Quando a União Europeia lançou o euro como moeda forte com circulação paritária em dezassete Estados europeus, alguns dos quais com excelentes economias, os EUA sentiram nessa nova atitude uma forma de rivalidade, na medida em que outros países poderiam vir a optar por fazer comércio usando a nova moeda em vez do velho dólar. Curiosamente, o Reino Unido, que entrou na CEE em 1973, não aderiu ao euro e optou, até, por abandonar a EU, mantendo sempre uma estreita ligação com os EUA, funcionou como ponta de lança de Washington em decisões fundamentais para o outro lado do Atlântico. Também é compreensível a sua actuação: Londres tem ainda o domínio sobre pontos estratégicos no mundo, sejam de natureza económica sejam de natureza militar. A aliança EUA-Reino Unido é mais natural do que a deste com o continente europeu, porque Londres ainda comanda uma boa parte do poder naval, até porque é uma potência marítima, e interessa-lhe manter, para bem da sua economia, esse estatuto ao invés de se ligar a uma potência continental, como tem tendência a ser a União Europeia.

 

Todos estes aspectos ‒ e outros ‒ se interligam para que os EUA vejam na UE uma potência concorrente sobre quem não podem declarar qualquer forma de conflito, mas que também não podem deixar crescer fora das suas linhas estratégicas, obrigando-a a formas de subordinação imediatamente visíveis ou, mais perigosamente, sub-reptícias.

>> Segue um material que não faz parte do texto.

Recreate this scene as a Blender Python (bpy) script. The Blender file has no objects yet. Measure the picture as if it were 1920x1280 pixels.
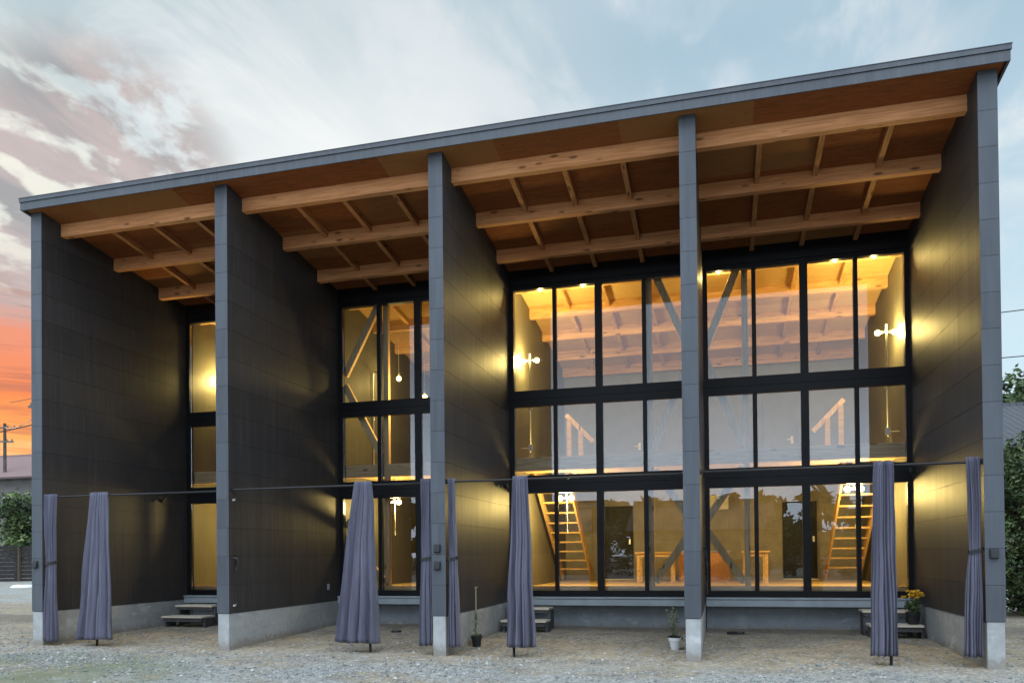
import bpy, bmesh, math, random
from mathutils import Vector, Matrix, noise as mnoise

# ------------------------------------------------------------------ scene, camera, light
scene = bpy.context.scene
COL = scene.collection
R = math.radians
scene.view_settings.view_transform = 'Standard'
scene.view_settings.look = 'None'
scene.view_settings.gamma = 1.0
scene.view_settings.use_curve_mapping = False
scene.view_settings.exposure = 0.2
scene.cycles.use_denoising = True
scene.cycles.max_bounces = 8
scene.cycles.diffuse_bounces = 4
scene.cycles.glossy_bounces = 5
scene.cycles.transparent_max_bounces = 24
scene.cycles.sample_clamp_indirect = 4.0
scene.cycles.caustics_reflective = False
scene.cycles.caustics_refractive = False

YAW, PITCH, ROLL = -0.2492, 0.0108, -0.0100
cam_d = bpy.data.cameras.new('camera')
cam = bpy.data.objects.new('camera', cam_d)
COL.objects.link(cam)
fwd = Vector((math.sin(YAW)*math.cos(PITCH), math.cos(YAW)*math.cos(PITCH), math.sin(PITCH)))
rgt = Vector((math.cos(YAW), -math.sin(YAW), 0))
upv = rgt.cross(fwd)
Rr = rgt*math.cos(ROLL) + upv*math.sin(ROLL)
Uu = -rgt*math.sin(ROLL) + upv*math.cos(ROLL)
m = Matrix((Rr, Uu, -fwd)).transposed().to_4x4()
m.translation = Vector((11.4919, -10.4993, 1.4379))
cam.matrix_world = m
cam_d.sensor_width = 36.0
cam_d.lens = 1416.65*36/1920
cam_d.shift_x = (960-990.37)/1920
cam_d.shift_y = (1024.2-640)/1920
cam_d.clip_start = 0.05
cam_d.clip_end = 2000
scene.camera = cam

SUN_AZ, SUN_EL = -0.97, R(2.0)            # azimuth from +Y, clockwise
sun_dir = Vector((math.sin(SUN_AZ)*math.cos(SUN_EL), math.cos(SUN_AZ)*math.cos(SUN_EL), math.sin(SUN_EL)))
sd = bpy.data.lights.new('sun', 'SUN')
sd.energy = 0.35
sd.angle = R(0.5)
sd.color = (1.0, 0.55, 0.28)
sun = bpy.data.objects.new('sun', sd)
COL.objects.link(sun)
sun.rotation_euler = (-sun_dir).to_track_quat('-Z', 'Y').to_euler()

world = bpy.data.worlds.new("World")
scene.world = world
world.use_nodes = True
WT = world.node_tree
WT.nodes.clear()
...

A grande pergunta que a actual crise militar no Leste europeu levanta é a de se saber se o eixo Paris-Berlim é capaz de definir uma política uniforme perante o desafio dos EUA ou, contrariamente, se dividem, porque, mais tarde ou mais cedo, tem de se estabelecer uma política estrangeira comum, uma estratégia comum e uma defesa autónoma e comum, pondo de lado a esperança do chapéu-de-chuva americano, na medida em que, para os governos dos EUA, a defesa da Europa só lhe interessa se isso contribuir para o bem-estar interno americano. E não se pense que esta análise resulta de qualquer animosidade pessoal, mas tão-só de uma observação fria e desapaixonada das relações internacionais.